From the entries below, please gather each line containing the string "Write".

## begin Dataset records

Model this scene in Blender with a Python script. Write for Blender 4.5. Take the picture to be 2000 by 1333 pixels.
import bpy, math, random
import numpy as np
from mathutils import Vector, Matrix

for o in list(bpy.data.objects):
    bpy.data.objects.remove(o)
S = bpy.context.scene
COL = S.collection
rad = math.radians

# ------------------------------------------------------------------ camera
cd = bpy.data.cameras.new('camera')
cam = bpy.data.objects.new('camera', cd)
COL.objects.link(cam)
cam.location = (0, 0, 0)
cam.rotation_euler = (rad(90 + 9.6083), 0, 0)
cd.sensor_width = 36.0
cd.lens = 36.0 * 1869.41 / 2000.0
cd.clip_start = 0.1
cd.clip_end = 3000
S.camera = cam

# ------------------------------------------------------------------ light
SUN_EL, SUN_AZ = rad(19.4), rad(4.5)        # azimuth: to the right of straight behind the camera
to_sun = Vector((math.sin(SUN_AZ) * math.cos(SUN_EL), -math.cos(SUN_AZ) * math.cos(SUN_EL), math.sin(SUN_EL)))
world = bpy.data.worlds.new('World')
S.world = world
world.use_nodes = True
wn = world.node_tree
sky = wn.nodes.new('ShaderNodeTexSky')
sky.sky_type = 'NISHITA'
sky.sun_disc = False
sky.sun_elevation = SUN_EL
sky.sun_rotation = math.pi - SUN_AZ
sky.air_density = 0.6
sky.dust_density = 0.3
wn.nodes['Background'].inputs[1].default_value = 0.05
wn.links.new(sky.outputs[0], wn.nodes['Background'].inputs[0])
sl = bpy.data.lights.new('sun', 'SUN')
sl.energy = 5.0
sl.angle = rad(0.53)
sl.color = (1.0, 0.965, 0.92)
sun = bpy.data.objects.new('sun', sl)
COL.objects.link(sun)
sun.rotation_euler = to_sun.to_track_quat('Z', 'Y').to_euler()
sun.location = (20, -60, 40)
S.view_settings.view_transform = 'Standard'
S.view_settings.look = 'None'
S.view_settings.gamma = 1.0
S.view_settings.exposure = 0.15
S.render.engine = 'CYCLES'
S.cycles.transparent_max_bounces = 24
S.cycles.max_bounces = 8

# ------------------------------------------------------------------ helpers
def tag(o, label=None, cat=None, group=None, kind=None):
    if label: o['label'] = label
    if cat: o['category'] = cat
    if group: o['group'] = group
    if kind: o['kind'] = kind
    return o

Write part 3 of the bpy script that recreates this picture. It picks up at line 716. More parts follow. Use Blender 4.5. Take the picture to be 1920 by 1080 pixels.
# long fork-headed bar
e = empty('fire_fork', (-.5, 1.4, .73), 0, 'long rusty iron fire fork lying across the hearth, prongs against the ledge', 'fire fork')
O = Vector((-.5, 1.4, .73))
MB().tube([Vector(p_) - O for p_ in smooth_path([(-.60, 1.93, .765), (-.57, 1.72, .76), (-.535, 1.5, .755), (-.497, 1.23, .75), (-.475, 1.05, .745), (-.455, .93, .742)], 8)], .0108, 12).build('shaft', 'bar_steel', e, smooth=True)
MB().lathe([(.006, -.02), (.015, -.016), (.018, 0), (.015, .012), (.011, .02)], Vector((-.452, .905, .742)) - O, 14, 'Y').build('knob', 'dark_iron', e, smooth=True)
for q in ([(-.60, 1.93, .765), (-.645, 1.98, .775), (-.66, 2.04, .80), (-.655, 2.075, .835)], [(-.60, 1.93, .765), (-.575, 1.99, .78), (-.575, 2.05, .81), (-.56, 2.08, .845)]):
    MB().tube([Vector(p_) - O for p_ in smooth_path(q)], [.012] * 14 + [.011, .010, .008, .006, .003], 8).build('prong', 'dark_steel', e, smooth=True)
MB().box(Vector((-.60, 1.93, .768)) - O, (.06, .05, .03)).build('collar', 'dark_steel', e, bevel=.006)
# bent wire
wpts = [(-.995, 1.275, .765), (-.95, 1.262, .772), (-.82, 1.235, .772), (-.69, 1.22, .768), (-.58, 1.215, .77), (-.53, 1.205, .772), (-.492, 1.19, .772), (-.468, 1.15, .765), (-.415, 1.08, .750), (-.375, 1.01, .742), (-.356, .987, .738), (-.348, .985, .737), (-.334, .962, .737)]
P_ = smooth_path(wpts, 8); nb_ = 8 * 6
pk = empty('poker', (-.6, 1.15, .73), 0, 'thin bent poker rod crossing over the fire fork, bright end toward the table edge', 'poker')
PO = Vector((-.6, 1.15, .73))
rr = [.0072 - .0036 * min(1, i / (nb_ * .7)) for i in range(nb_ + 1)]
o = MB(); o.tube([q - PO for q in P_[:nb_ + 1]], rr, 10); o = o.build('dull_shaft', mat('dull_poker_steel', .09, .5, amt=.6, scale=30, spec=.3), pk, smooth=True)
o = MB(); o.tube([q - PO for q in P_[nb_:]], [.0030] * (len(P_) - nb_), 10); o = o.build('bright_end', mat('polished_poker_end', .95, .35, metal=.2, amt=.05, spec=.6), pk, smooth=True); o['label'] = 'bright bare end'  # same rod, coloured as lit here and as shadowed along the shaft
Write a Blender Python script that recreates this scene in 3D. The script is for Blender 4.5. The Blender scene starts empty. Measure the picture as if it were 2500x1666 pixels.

## end Dataset records

**Reply to the exercise**
Model this scene in Blender with a Python script. Write for Blender 4.5. Take the picture to be 2000 by 1333 pixels.
Write part 3 of the bpy script that recreates this picture. It picks up at line 716. More parts follow. Use Blender 4.5. Take the picture to be 1920 by 1080 pixels.
Write a Blender Python script that recreates this scene in 3D. The script is for Blender 4.5. The Blender scene starts empty. Measure the picture as if it were 2500x1666 pixels.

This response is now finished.